Even when they do, sometimes a guy does open up to me and tells me about stuff. I can tell sometimes he’s lying to me, that he’s not telling me the straight story. And I know what that’s about too. That’s because this guy has lived with this ‘terrible’ memory, with these urges, and has lived with his behavior for so long and has had to keep it secret, just to be able to survive. Just to be able to survive!
“Let’s say a guy has been out there for seven, eight years, periodically doing something, killing people. Now, from the very time that behavior sprang into his brain at some point, for whatever reason, he had to more or less keep that to himself. He couldn’t go around telling people, ‘Hey, listen, this is what I’ve been thinking about,’ before he ever did anything, okay? ‘I’ve been thinking about going around and killing people. I mean, I’ve been reading these books and I’ve been having all these strange urges.’ Now, nobody is going to go around announcing that, just for fear of the fact that people will reject them, which they probably would. Right?

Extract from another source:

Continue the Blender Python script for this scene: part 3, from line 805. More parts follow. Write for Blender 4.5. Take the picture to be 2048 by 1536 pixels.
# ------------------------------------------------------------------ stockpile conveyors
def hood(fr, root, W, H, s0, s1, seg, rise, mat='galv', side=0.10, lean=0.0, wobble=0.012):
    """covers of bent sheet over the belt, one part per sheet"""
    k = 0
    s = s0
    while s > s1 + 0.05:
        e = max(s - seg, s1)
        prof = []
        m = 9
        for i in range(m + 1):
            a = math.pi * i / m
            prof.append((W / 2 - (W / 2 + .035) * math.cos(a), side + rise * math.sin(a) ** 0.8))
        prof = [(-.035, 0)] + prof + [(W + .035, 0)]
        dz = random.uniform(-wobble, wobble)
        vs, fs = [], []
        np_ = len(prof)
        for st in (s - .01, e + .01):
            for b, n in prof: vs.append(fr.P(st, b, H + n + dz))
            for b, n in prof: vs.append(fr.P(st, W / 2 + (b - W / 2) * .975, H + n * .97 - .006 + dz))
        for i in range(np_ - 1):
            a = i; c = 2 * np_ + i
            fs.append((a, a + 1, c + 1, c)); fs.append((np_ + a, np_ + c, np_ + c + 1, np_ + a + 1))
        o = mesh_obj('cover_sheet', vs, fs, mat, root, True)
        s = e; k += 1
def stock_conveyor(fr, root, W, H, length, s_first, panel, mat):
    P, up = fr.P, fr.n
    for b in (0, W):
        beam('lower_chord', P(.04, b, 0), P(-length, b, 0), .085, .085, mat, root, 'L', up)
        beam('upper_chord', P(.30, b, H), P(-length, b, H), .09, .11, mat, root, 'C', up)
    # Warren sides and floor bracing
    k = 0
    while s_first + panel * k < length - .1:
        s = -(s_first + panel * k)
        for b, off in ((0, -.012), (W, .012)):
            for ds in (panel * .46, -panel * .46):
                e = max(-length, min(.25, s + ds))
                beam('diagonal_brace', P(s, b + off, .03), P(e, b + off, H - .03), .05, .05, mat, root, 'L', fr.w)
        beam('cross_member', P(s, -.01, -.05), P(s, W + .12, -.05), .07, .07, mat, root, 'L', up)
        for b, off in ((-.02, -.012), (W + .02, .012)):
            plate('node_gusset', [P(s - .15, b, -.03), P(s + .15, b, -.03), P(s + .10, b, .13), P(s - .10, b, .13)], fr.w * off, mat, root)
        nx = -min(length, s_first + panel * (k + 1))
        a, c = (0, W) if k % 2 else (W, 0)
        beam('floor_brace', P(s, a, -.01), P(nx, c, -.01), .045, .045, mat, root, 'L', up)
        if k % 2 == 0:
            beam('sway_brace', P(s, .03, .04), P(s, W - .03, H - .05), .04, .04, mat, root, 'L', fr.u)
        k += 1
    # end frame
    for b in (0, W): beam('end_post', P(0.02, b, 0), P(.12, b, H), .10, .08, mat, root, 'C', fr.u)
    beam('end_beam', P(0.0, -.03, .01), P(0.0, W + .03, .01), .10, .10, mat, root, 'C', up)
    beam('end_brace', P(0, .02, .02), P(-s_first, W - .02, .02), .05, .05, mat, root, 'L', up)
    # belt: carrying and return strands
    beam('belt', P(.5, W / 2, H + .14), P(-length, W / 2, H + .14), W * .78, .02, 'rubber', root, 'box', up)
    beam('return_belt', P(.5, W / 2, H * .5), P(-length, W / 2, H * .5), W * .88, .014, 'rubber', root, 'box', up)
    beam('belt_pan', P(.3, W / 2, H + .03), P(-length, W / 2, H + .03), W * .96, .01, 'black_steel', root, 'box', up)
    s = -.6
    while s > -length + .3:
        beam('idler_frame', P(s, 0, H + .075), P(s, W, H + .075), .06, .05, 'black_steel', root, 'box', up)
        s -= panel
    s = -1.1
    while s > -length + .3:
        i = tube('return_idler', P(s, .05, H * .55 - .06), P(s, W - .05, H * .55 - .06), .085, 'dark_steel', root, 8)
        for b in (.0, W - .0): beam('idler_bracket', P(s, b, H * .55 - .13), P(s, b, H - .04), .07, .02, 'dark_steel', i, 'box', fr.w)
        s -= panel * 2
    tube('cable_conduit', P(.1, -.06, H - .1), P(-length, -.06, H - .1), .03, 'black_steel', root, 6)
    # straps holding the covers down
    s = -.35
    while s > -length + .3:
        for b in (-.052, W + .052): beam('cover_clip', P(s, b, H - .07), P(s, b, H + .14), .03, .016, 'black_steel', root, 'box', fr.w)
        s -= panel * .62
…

“So in order for this guy to be socially acceptable, to be able to just perform his normal life, he’s had to erect a security barrier. He’s had to keep these thoughts and later be acting out of these thoughts, tight to himself, and share them with no one, because if he did, he knew what would happen. He’d be turned in and arrested.” Ted was now describing the basic paradox of serial killers: they want to blow off the sexual urges they have before they kill because they want to be able to navigate among people. Yet they also want some credit after they kill for remaining “socially acceptable.” How do they balance the two? They usually don’t, but Ted believed that police had to give credit where credit was due if they wanted a serial killer’s full confession. And I had to admit there was something perversely logical about his explanation.